On top of it, I've been very lonely. I am lucky enough to have off work Fridays and Saturdays, and only work till 1pm on Sunday mornings. So, I was seeing someone recently. We have been friends for over 6 years. We were in middle school together, and liked each other all throughout high school. He is the first man I've brought around Nathan and he adores him! Well, after we get close and I let him in he admits he has a fear of commitment. He has never been in love. He came close once and she betrayed him and cheated. So, once things started to get serious with us, he started to back away. He used to brighten my bad days. He knew that I had to work nights and was overwhelmed on bad days, so he would help me with LO. Also, if LO wasn't wanting to go to bed, and I was dead tired, he would keep me company on the phone until LO went to sleep. He made my workdays go by faster because I always had a call from him when I got off. I just miss that. I loved talking to him, especially since he loved LO. Whenever I wanted to see him, it was a joy rather than an inconveinence for me to bring Nathan with me. I guess it all happens for a reason. Maybe he'll realize that he needs to stop being so scared, or maybe he'll realize he misses me. I don't know. I am starting to think I'll be lonely for quite a while. Oh well. At least I have my LO.

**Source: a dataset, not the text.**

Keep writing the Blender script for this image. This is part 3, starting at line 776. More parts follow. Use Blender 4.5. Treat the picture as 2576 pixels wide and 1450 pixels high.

Sorry. Vent over... for now ![]()
Re: I'm a little overwhelmed.
Definitely hang in there. It CAN be overwhelming. I think many of us can relate to everything you are going through.
My thoughts on the guy are that it sounds like he unfortunately isn't ready to commit. Don't wait around for someone to decide if they want to be a part of you and LO's life. I am sorry that you were seeing him and he let you down-he obviously isn't deserving of you and LO. This is why it is so hard to have a relationship when things are so fresh. I also found out the hard way and realized that I couldn't go through feeling so disappointed after things didn't work out. It was a harsh reality check that maybe I just wasn't ready. And you are right, everything happens for a reason even though it may not seem like that at the time.
Awww, I do this too. I stay so busy, I rarely have time to realize I am lonely. When my break up was fresh, I couldn't avoid thinking about it. Time heals, and I have fallen into my new normal routine, kwim? You will too and it will get easier. Hang in there.